Data provided:
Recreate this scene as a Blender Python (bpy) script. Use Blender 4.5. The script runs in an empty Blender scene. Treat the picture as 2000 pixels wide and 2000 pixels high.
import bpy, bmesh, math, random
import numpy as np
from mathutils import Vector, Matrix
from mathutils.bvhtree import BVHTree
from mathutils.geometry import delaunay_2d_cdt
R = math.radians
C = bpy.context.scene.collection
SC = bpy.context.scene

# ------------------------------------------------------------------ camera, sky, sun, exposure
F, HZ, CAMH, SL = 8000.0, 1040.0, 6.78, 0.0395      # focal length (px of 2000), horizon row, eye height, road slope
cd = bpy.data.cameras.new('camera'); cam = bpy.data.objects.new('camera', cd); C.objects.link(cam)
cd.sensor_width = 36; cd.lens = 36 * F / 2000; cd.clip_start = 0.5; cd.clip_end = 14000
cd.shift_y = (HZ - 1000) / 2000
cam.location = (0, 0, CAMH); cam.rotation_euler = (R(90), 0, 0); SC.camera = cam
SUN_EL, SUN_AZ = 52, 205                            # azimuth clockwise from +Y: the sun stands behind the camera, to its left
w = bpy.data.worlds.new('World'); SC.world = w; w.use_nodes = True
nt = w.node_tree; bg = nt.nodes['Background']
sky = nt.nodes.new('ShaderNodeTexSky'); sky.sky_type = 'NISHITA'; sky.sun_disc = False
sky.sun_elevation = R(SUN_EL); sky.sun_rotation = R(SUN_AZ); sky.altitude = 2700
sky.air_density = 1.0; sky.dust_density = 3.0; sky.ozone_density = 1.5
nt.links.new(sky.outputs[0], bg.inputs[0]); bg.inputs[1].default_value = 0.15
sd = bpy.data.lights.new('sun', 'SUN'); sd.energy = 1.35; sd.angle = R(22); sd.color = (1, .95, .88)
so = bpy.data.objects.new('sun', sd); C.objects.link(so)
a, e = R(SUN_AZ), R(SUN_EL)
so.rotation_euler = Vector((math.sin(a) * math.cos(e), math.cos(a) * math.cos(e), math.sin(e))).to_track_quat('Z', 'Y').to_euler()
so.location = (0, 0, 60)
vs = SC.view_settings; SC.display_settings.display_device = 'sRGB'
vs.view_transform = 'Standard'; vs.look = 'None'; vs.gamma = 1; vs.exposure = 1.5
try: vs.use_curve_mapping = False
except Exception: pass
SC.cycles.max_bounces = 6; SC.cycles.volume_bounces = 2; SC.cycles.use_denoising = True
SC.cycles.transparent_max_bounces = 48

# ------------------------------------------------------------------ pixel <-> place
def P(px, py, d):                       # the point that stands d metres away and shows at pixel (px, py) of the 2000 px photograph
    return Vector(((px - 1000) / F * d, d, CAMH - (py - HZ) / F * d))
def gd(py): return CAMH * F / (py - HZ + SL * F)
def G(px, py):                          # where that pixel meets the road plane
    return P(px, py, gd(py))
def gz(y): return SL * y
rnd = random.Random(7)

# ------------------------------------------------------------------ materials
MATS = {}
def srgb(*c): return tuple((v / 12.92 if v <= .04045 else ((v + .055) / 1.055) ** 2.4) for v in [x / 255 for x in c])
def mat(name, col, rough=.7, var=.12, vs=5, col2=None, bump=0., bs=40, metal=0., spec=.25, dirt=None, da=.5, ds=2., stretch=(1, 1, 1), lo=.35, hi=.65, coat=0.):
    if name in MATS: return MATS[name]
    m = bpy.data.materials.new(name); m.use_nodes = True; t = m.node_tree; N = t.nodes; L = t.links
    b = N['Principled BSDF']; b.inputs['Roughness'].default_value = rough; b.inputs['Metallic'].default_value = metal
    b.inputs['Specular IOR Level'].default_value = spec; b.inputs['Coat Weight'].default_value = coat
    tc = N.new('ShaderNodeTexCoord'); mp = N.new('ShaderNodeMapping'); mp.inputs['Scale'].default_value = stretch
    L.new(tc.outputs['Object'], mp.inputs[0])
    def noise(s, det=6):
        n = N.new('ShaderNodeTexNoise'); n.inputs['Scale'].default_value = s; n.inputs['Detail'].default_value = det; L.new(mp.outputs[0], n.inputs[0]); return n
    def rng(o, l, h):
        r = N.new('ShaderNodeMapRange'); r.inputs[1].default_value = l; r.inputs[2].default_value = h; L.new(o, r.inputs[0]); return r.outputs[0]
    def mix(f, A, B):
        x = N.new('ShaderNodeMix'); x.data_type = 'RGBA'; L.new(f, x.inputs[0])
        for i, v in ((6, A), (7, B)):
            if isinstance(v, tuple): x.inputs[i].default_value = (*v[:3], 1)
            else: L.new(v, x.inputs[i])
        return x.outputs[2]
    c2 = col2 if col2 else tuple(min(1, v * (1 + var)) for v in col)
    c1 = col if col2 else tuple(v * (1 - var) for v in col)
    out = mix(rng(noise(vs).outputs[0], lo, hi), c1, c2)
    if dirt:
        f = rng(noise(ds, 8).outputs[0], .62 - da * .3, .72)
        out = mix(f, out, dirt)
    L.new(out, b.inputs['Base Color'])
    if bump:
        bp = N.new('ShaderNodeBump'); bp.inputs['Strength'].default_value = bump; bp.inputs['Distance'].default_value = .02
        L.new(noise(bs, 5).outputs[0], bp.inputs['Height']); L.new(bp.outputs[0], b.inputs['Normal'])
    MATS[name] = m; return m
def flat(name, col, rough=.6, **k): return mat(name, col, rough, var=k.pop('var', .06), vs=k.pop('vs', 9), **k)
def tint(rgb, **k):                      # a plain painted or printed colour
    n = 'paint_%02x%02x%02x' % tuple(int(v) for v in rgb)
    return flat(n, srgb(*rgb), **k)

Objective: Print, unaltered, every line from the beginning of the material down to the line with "SC = bpy.context.scene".

Answer for this exercise:
Recreate this scene as a Blender Python (bpy) script. Use Blender 4.5. The script runs in an empty Blender scene. Treat the picture as 2000 pixels wide and 2000 pixels high.
import bpy, bmesh, math, random
import numpy as np
from mathutils import Vector, Matrix
from mathutils.bvhtree import BVHTree
from mathutils.geometry import delaunay_2d_cdt
R = math.radians
C = bpy.context.scene.collection
SC = bpy.context.scene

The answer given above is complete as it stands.